--- Begin DATASET SECTION ---

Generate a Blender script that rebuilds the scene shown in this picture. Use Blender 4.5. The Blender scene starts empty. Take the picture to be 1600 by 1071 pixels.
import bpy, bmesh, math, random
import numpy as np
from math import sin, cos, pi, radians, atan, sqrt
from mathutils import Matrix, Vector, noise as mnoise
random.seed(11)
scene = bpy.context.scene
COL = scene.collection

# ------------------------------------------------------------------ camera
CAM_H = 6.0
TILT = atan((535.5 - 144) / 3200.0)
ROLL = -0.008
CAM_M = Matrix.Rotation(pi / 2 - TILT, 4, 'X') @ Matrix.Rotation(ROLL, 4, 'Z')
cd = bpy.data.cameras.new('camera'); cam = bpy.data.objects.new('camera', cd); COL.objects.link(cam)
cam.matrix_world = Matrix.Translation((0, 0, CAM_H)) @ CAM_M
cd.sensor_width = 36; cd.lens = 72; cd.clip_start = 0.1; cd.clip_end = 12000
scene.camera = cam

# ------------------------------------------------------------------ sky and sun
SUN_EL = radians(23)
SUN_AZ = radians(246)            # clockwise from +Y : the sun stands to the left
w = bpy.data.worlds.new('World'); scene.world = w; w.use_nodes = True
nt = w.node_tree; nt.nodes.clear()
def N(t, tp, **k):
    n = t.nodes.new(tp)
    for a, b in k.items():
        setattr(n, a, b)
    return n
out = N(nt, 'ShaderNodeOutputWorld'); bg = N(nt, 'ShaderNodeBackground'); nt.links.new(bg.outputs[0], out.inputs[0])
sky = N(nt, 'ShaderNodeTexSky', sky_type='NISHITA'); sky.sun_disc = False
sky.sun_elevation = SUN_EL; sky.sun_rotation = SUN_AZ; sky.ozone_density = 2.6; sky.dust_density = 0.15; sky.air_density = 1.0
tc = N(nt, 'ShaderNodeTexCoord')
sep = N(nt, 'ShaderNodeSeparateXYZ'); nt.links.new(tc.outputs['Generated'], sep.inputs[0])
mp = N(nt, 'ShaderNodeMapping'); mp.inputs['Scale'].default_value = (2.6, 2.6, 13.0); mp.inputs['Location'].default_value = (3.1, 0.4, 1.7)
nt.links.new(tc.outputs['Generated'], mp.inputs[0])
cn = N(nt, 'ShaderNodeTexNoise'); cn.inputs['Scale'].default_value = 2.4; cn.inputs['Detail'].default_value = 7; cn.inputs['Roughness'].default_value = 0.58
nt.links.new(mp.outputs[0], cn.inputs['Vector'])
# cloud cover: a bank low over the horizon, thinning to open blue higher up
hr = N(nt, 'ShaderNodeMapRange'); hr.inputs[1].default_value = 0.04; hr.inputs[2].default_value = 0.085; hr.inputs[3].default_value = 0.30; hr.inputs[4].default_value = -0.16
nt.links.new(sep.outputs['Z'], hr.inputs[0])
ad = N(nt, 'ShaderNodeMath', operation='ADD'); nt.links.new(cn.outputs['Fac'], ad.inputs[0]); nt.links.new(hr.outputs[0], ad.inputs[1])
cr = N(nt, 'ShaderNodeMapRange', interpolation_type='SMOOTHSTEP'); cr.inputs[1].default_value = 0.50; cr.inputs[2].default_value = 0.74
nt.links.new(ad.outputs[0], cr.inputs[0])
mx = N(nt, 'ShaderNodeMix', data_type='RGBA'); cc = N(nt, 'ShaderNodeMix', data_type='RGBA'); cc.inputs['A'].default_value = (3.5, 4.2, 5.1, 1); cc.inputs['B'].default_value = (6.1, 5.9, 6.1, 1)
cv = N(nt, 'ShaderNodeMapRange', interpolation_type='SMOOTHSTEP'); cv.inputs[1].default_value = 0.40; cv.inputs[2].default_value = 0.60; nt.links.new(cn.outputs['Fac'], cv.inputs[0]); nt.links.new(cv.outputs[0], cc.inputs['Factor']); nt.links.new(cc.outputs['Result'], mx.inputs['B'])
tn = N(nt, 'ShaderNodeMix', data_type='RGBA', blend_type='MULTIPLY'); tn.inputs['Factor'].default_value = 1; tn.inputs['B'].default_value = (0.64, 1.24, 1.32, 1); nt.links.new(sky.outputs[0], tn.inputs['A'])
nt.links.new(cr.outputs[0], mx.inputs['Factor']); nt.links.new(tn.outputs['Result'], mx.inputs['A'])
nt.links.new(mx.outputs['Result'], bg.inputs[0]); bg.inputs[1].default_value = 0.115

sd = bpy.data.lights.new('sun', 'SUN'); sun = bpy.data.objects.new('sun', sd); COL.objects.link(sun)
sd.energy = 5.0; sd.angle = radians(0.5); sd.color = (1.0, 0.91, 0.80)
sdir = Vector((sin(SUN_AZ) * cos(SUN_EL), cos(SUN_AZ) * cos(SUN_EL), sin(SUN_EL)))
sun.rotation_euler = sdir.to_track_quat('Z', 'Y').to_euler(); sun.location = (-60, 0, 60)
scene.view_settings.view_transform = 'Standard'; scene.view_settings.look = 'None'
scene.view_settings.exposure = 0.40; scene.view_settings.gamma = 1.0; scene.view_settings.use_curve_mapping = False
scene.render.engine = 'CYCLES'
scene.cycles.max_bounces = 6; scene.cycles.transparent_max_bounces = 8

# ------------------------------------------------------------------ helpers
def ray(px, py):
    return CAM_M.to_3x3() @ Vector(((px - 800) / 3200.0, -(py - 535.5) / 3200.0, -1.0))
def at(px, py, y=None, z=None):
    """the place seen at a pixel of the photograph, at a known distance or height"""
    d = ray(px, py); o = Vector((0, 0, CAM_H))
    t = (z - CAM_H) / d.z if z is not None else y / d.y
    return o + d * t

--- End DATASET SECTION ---

*GIVEN EXERCISE*:
Print the material above verbatim, first line through the line containing "scene.camera = cam", both included.

*IN RESPONSE*:
Generate a Blender script that rebuilds the scene shown in this picture. Use Blender 4.5. The Blender scene starts empty. Take the picture to be 1600 by 1071 pixels.
import bpy, bmesh, math, random
import numpy as np
from math import sin, cos, pi, radians, atan, sqrt
from mathutils import Matrix, Vector, noise as mnoise
random.seed(11)
scene = bpy.context.scene
COL = scene.collection

# ------------------------------------------------------------------ camera
CAM_H = 6.0
TILT = atan((535.5 - 144) / 3200.0)
ROLL = -0.008
CAM_M = Matrix.Rotation(pi / 2 - TILT, 4, 'X') @ Matrix.Rotation(ROLL, 4, 'Z')
cd = bpy.data.cameras.new('camera'); cam = bpy.data.objects.new('camera', cd); COL.objects.link(cam)
cam.matrix_world = Matrix.Translation((0, 0, CAM_H)) @ CAM_M
cd.sensor_width = 36; cd.lens = 72; cd.clip_start = 0.1; cd.clip_end = 12000
scene.camera = cam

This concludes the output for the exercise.